▸ **WRITTEN TASK**: Print, word for word, the opening line of the data below and every line after it through the line that contains "from mathutils import Vector, Matrix, Euler", but not the pictures.

▸ **SOURCE EXCERPT**:
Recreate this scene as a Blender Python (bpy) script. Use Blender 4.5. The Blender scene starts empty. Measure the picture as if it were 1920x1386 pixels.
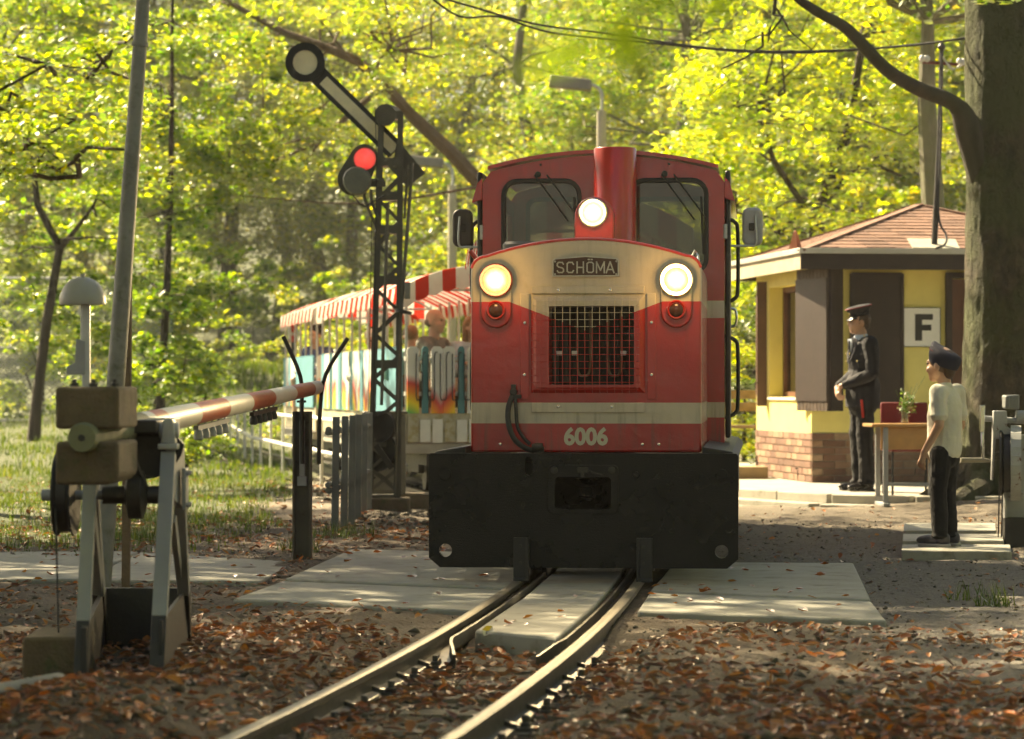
import bpy, bmesh, math, random
import numpy as np
from mathutils import Vector, Matrix, Euler

R = math.radians
random.seed(7)
rng = np.random.default_rng(11)
scene = bpy.context.scene
COL = scene.collection

# ------------------------------------------------------------------ camera, sky, sun, exposure
F, HOR, H = 5500.0, 725.0, 1.05            # focal length in photo pixels, horizon row, eye height
cam_d = bpy.data.cameras.new('camera'); cam = bpy.data.objects.new('camera', cam_d); COL.objects.link(cam)
cam_d.sensor_width = 36.0; cam_d.lens = 36.0 * F / 1920.0
cam.location = (0, 0, H); cam.rotation_euler = (R(90) + math.atan(32.0 / F), 0, 0)
cam_d.clip_start = 0.1; cam_d.clip_end = 1000
cam_d.dof.use_dof = True; cam_d.dof.focus_distance = 16.3; cam_d.dof.aperture_fstop = 4.4
scene.camera = cam

SUN_TO = Vector((-0.55, 0.55, 0.68)).normalized()   # towards the sun: behind the wood, to the left
world = bpy.data.worlds.new('World'); scene.world = world; world.use_nodes = True
wn = world.node_tree; wn.nodes.clear()
sky = wn.nodes.new('ShaderNodeTexSky'); sky.sky_type = 'NISHITA'; sky.sun_disc = False
sky.sun_elevation = math.asin(SUN_TO.z); sky.sun_rotation = math.atan2(SUN_TO.x, SUN_TO.y)
sky.air_density = 1.0; sky.dust_density = 2.0; sky.ozone_density = 0.6
bg = wn.nodes.new('ShaderNodeBackground'); bg.inputs['Strength'].default_value = 0.05
wo = wn.nodes.new('ShaderNodeOutputWorld')
wn.links.new(sky.outputs[0], bg.inputs[0]); wn.links.new(bg.outputs[0], wo.inputs[0])
sun_d = bpy.data.lights.new('sun', 'SUN'); sun_d.energy = 5.0; sun_d.angle = R(0.55); sun_d.color = (1.0, 0.90, 0.70)
sun = bpy.data.objects.new('sun', sun_d); COL.objects.link(sun); sun.location = (-30, 30, 40)
sun.rotation_euler = (-SUN_TO).to_track_quat('-Z', 'Y').to_euler()
vs = scene.view_settings
vs.view_transform = 'Standard'; vs.look = 'None'; vs.gamma = 1.0; vs.use_curve_mapping = False; vs.exposure = 2.05
vs.use_white_balance = True; vs.white_balance_temperature = 8100; vs.white_balance_tint = 10
scene.render.engine = 'CYCLES'
cy = scene.cycles
cy.use_denoising = True; cy.max_bounces = 6; cy.diffuse_bounces = 3; cy.use_adaptive_sampling = True; cy.adaptive_threshold = .03; cy.glossy_bounces = 3
cy.transmission_bounces = 5; cy.transparent_max_bounces = 10; cy.volume_bounces = 0
cy.sample_clamp_indirect = 5.0; cy.caustics_reflective = False; cy.caustics_refractive = False
try:
    cy.denoiser = 'OPENIMAGEDENOISE'
except Exception: pass

# ------------------------------------------------------------------ helpers
def P(px, py, d):
    return Vector(((px - 960.0) * d / F, d, H + (HOR - py) * d / F))
def G(px, py, z=0.0):
    d = (H - z) * F / (py - HOR)
    return Vector(((px - 960.0) * d / F, d, z))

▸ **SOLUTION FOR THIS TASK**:
Recreate this scene as a Blender Python (bpy) script. Use Blender 4.5. The Blender scene starts empty. Measure the picture as if it were 1920x1386 pixels.
import bpy, bmesh, math, random
import numpy as np
from mathutils import Vector, Matrix, Euler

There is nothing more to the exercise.